Coursera.org - Data Science Specialization

Developing Data Products - Peer Assessment

by Sergio Vicente
Aug. 2015

The "Normal Plot App" insight

This application sprang up in the idea of providing a simple tool to show Normal Distribution and its probability calculus to novice students in Statistics.

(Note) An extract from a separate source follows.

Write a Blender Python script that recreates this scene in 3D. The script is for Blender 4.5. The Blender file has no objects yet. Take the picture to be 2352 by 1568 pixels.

Along some courses I have ministered, I took notice that some people have trouble to understand its use to solve simple problems, like I will show you along next slides.

A typical problem

Suppose that a product made in an industry has this weight following a normal distribution with average equals to 20g and standard deviation, 4g. And it's being asked to find the probability of an article randomly selected have your weight:

  • a) Between 16 and 22 grams;
  • b) Between 22 and 25 grams;
  • c) Above of 23 grams.

Normal Distribution Plot

Using R to plot normal curve:

mean=20; sd=4
x <- seq(-4,4,length=100)*sd + mean
f <- dnorm(x,mean,sd)
plot(x, f, type="n", xlab="X values", ylab="", main="Normal Distribution - Weight Product", axes=FALSE)
box(lwd=3, lty=2, col='#e0e0e0')

And to show probability area under normal function:

i <- x >= low_lim & x <= upp_lim
lines(x, hx)
polygon(c(low_lim,x[i],upp_lim), c(0,hx[i],0), col="red") 

Plotting the solution to item (b) of that typical problem:

plot of chunk unnamed-chunk-3

The red area represents the density of probability between 22 and 25, e.g., 0.2029.